## Objective
Return, word for word, every line that follows.

## Given entries
────

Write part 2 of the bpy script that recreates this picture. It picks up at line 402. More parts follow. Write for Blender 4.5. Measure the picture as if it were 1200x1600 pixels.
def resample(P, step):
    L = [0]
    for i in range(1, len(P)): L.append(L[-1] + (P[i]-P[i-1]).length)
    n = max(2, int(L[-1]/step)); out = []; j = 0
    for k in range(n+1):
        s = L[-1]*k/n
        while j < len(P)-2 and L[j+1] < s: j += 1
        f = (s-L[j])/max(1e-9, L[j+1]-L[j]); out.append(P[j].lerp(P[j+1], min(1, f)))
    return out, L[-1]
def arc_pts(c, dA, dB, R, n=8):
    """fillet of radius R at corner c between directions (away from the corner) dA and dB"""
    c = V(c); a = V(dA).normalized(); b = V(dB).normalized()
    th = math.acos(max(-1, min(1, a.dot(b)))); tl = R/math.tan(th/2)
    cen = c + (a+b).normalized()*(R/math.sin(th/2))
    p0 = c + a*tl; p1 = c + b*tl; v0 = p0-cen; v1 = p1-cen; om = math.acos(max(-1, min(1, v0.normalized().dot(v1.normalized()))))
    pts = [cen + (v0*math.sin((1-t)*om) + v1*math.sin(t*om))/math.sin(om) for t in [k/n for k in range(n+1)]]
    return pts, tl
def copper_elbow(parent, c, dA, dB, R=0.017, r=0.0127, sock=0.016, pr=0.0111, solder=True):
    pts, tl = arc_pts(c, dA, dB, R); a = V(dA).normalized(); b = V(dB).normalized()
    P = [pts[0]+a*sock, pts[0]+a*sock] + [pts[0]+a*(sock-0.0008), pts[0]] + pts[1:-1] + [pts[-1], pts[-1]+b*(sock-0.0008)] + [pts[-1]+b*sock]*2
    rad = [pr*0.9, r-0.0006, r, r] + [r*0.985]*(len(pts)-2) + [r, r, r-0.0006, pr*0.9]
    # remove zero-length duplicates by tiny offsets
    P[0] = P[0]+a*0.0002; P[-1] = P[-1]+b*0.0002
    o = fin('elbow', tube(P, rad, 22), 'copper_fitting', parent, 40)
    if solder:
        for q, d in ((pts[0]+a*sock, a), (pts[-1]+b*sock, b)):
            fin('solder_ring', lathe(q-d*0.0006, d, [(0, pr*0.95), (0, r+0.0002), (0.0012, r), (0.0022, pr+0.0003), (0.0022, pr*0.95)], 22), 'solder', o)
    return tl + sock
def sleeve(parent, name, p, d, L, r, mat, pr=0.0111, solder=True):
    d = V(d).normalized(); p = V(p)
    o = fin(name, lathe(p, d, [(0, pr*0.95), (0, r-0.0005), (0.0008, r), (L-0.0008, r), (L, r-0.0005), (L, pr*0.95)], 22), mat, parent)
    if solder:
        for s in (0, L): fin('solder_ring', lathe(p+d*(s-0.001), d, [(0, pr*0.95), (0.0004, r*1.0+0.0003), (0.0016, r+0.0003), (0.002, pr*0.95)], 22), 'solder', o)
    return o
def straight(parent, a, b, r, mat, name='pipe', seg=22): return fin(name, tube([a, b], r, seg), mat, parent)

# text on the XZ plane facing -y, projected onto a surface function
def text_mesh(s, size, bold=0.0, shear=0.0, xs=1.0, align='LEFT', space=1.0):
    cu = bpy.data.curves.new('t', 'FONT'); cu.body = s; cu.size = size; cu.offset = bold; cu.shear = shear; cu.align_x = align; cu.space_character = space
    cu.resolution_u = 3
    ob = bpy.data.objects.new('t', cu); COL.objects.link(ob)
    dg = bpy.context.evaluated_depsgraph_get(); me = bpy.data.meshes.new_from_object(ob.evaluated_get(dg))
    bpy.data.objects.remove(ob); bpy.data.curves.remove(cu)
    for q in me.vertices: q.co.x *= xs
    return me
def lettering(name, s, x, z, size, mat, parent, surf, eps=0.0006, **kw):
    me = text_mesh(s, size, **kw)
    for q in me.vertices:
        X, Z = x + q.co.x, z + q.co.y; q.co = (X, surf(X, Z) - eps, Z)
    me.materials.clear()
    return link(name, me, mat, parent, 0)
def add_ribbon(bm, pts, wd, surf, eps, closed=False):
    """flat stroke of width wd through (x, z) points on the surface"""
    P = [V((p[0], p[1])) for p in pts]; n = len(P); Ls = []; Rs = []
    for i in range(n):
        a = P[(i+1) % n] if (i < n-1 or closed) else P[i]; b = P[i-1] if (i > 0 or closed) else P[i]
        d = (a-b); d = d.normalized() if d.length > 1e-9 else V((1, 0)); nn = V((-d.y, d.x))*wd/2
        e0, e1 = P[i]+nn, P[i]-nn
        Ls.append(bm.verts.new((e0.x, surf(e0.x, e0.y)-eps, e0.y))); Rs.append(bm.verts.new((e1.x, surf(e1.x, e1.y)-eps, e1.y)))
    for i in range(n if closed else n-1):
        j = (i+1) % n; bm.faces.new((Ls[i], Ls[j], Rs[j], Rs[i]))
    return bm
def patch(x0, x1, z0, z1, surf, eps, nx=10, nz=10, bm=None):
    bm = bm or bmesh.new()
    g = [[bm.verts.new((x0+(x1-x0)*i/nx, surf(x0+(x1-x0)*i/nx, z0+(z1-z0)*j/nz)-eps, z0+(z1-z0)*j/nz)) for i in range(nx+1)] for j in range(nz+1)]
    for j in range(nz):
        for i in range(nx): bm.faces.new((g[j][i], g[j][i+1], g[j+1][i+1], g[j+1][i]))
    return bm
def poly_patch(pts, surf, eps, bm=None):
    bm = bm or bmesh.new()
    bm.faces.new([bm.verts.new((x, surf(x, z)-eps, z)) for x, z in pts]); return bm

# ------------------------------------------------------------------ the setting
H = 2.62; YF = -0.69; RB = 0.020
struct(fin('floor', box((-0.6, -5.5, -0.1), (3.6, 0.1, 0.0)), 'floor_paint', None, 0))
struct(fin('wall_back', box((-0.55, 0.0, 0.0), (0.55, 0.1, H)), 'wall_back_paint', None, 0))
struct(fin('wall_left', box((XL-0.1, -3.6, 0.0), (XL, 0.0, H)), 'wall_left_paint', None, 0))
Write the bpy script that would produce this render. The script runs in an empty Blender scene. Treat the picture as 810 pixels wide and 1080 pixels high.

────

## Output for this task
Write part 2 of the bpy script that recreates this picture. It picks up at line 402. More parts follow. Write for Blender 4.5. Measure the picture as if it were 1200x1600 pixels.
def resample(P, step):
    L = [0]
    for i in range(1, len(P)): L.append(L[-1] + (P[i]-P[i-1]).length)
    n = max(2, int(L[-1]/step)); out = []; j = 0
    for k in range(n+1):
        s = L[-1]*k/n
        while j < len(P)-2 and L[j+1] < s: j += 1
        f = (s-L[j])/max(1e-9, L[j+1]-L[j]); out.append(P[j].lerp(P[j+1], min(1, f)))
    return out, L[-1]
def arc_pts(c, dA, dB, R, n=8):
    """fillet of radius R at corner c between directions (away from the corner) dA and dB"""
    c = V(c); a = V(dA).normalized(); b = V(dB).normalized()
    th = math.acos(max(-1, min(1, a.dot(b)))); tl = R/math.tan(th/2)
    cen = c + (a+b).normalized()*(R/math.sin(th/2))
    p0 = c + a*tl; p1 = c + b*tl; v0 = p0-cen; v1 = p1-cen; om = math.acos(max(-1, min(1, v0.normalized().dot(v1.normalized()))))
    pts = [cen + (v0*math.sin((1-t)*om) + v1*math.sin(t*om))/math.sin(om) for t in [k/n for k in range(n+1)]]
    return pts, tl
def copper_elbow(parent, c, dA, dB, R=0.017, r=0.0127, sock=0.016, pr=0.0111, solder=True):
    pts, tl = arc_pts(c, dA, dB, R); a = V(dA).normalized(); b = V(dB).normalized()
    P = [pts[0]+a*sock, pts[0]+a*sock] + [pts[0]+a*(sock-0.0008), pts[0]] + pts[1:-1] + [pts[-1], pts[-1]+b*(sock-0.0008)] + [pts[-1]+b*sock]*2
    rad = [pr*0.9, r-0.0006, r, r] + [r*0.985]*(len(pts)-2) + [r, r, r-0.0006, pr*0.9]
    # remove zero-length duplicates by tiny offsets
    P[0] = P[0]+a*0.0002; P[-1] = P[-1]+b*0.0002
    o = fin('elbow', tube(P, rad, 22), 'copper_fitting', parent, 40)
    if solder:
        for q, d in ((pts[0]+a*sock, a), (pts[-1]+b*sock, b)):
            fin('solder_ring', lathe(q-d*0.0006, d, [(0, pr*0.95), (0, r+0.0002), (0.0012, r), (0.0022, pr+0.0003), (0.0022, pr*0.95)], 22), 'solder', o)
    return tl + sock
def sleeve(parent, name, p, d, L, r, mat, pr=0.0111, solder=True):
    d = V(d).normalized(); p = V(p)
    o = fin(name, lathe(p, d, [(0, pr*0.95), (0, r-0.0005), (0.0008, r), (L-0.0008, r), (L, r-0.0005), (L, pr*0.95)], 22), mat, parent)
    if solder:
        for s in (0, L): fin('solder_ring', lathe(p+d*(s-0.001), d, [(0, pr*0.95), (0.0004, r*1.0+0.0003), (0.0016, r+0.0003), (0.002, pr*0.95)], 22), 'solder', o)
    return o
def straight(parent, a, b, r, mat, name='pipe', seg=22): return fin(name, tube([a, b], r, seg), mat, parent)

# text on the XZ plane facing -y, projected onto a surface function
def text_mesh(s, size, bold=0.0, shear=0.0, xs=1.0, align='LEFT', space=1.0):
    cu = bpy.data.curves.new('t', 'FONT'); cu.body = s; cu.size = size; cu.offset = bold; cu.shear = shear; cu.align_x = align; cu.space_character = space
    cu.resolution_u = 3
    ob = bpy.data.objects.new('t', cu); COL.objects.link(ob)
    dg = bpy.context.evaluated_depsgraph_get(); me = bpy.data.meshes.new_from_object(ob.evaluated_get(dg))
    bpy.data.objects.remove(ob); bpy.data.curves.remove(cu)
    for q in me.vertices: q.co.x *= xs
    return me
def lettering(name, s, x, z, size, mat, parent, surf, eps=0.0006, **kw):
    me = text_mesh(s, size, **kw)
    for q in me.vertices:
        X, Z = x + q.co.x, z + q.co.y; q.co = (X, surf(X, Z) - eps, Z)
    me.materials.clear()
    return link(name, me, mat, parent, 0)
def add_ribbon(bm, pts, wd, surf, eps, closed=False):
    """flat stroke of width wd through (x, z) points on the surface"""
    P = [V((p[0], p[1])) for p in pts]; n = len(P); Ls = []; Rs = []
    for i in range(n):
        a = P[(i+1) % n] if (i < n-1 or closed) else P[i]; b = P[i-1] if (i > 0 or closed) else P[i]
        d = (a-b); d = d.normalized() if d.length > 1e-9 else V((1, 0)); nn = V((-d.y, d.x))*wd/2
        e0, e1 = P[i]+nn, P[i]-nn
        Ls.append(bm.verts.new((e0.x, surf(e0.x, e0.y)-eps, e0.y))); Rs.append(bm.verts.new((e1.x, surf(e1.x, e1.y)-eps, e1.y)))
    for i in range(n if closed else n-1):
        j = (i+1) % n; bm.faces.new((Ls[i], Ls[j], Rs[j], Rs[i]))
    return bm
def patch(x0, x1, z0, z1, surf, eps, nx=10, nz=10, bm=None):
    bm = bm or bmesh.new()
    g = [[bm.verts.new((x0+(x1-x0)*i/nx, surf(x0+(x1-x0)*i/nx, z0+(z1-z0)*j/nz)-eps, z0+(z1-z0)*j/nz)) for i in range(nx+1)] for j in range(nz+1)]
    for j in range(nz):
        for i in range(nx): bm.faces.new((g[j][i], g[j][i+1], g[j+1][i+1], g[j+1][i]))
    return bm
def poly_patch(pts, surf, eps, bm=None):
    bm = bm or bmesh.new()
    bm.faces.new([bm.verts.new((x, surf(x, z)-eps, z)) for x, z in pts]); return bm

# ------------------------------------------------------------------ the setting
H = 2.62; YF = -0.69; RB = 0.020
struct(fin('floor', box((-0.6, -5.5, -0.1), (3.6, 0.1, 0.0)), 'floor_paint', None, 0))
struct(fin('wall_back', box((-0.55, 0.0, 0.0), (0.55, 0.1, H)), 'wall_back_paint', None, 0))
struct(fin('wall_left', box((XL-0.1, -3.6, 0.0), (XL, 0.0, H)), 'wall_left_paint', None, 0))
Write the bpy script that would produce this render. The script runs in an empty Blender scene. Treat the picture as 810 pixels wide and 1080 pixels high.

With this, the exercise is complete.